Now, literal interpretation here is problematic for several reasons. A man who practises it is likely to bump into objects, for one. It’s not the greatest of ideas whether one does so by one’s willpower or by employing a device like the Qufl-e-Madina glasses, with all but the lower part of the lenses glazed opaque so that one’s gaze is perforce ‘lowered’. (Some years ago, this product was very popular in certain circles; may still be.) Of course, Ali recognizes that lowering is not to be taken literally. Or he wouldn’t have looked one minute to the reporter’s left, and the next minute heavenwards. But is there any qualitative difference between looking down and looking in some other direction? Is it reasonable (even fair) to expect a male student to avoid looking at his teacher altogether if the teacher happens to be a female? Is it reasonable to expect a male teacher to completely avoid looking at his female students while teaching? What about interactions among fellow students and fellow faculty members? What about colleagues in any organization? What about interactions at the airport, the library, the bus, and other public spaces, which belong as much to women as to men?

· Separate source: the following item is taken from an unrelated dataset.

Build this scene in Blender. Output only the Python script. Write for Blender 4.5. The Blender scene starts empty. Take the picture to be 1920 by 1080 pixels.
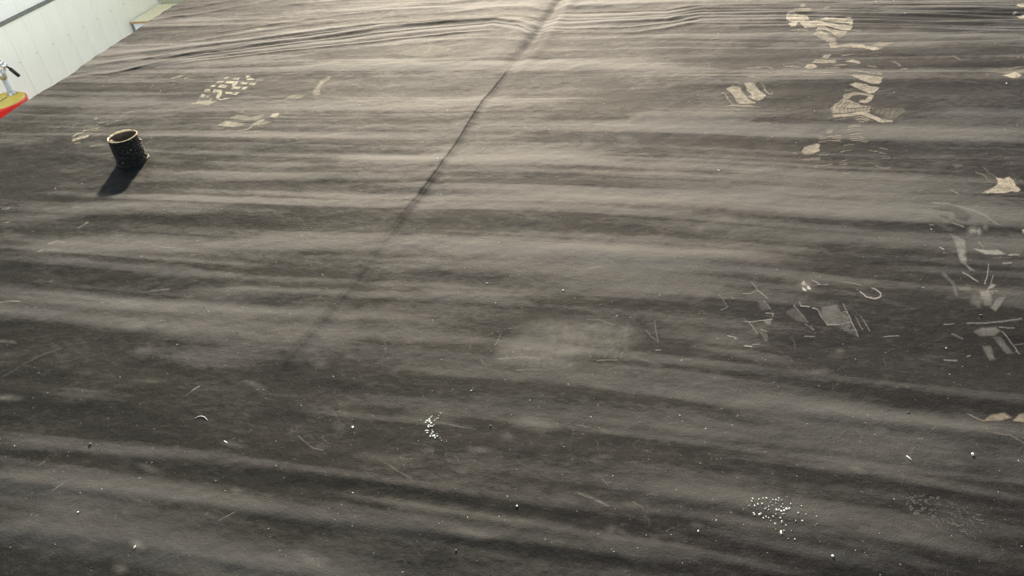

Islam doesn’t promote segregation between men and women. Nowhere does the Quran forbid interactions between genders; it only sets limits to those interactions. More accurate renditions of the verses in question (which some translators have opted for, but which have not been as popular as ‘lowering their gaze’) are ‘to restrain their gaze’, ‘to subdue their eyes’, or ‘to reduce (some of) their vision’. The point, instead of covering the eyes or looking elsewhere (or downwards), is to forbid the ogle or the lecherous gaze – that which seeks to scan the features or contours. These precautions, according to the Quran, ensure purity of the soul as they stop the probability of fornication or adultery in its tracks.

A man may, of course, choose to draw his own line so that if he is to err, it’s on the side of caution. In which case he may then choose to look away altogether (as Ali and many others do); and again, he would be well within his rights to do so. But as an instruction – and a Quranic instruction at that – ‘lowering’ of the gaze only means bringing your eyes under your control. It can safely be claimed that there is no room for doubt here. For elsewhere in the Quran God tells men to marry the women that they fancy. So, if a man is constantly lowering his gaze (or looking in some other random direction) whenever he encounters a woman, then how and when is he ever going to fancy a woman enough in the first place to be able to decide to marry her?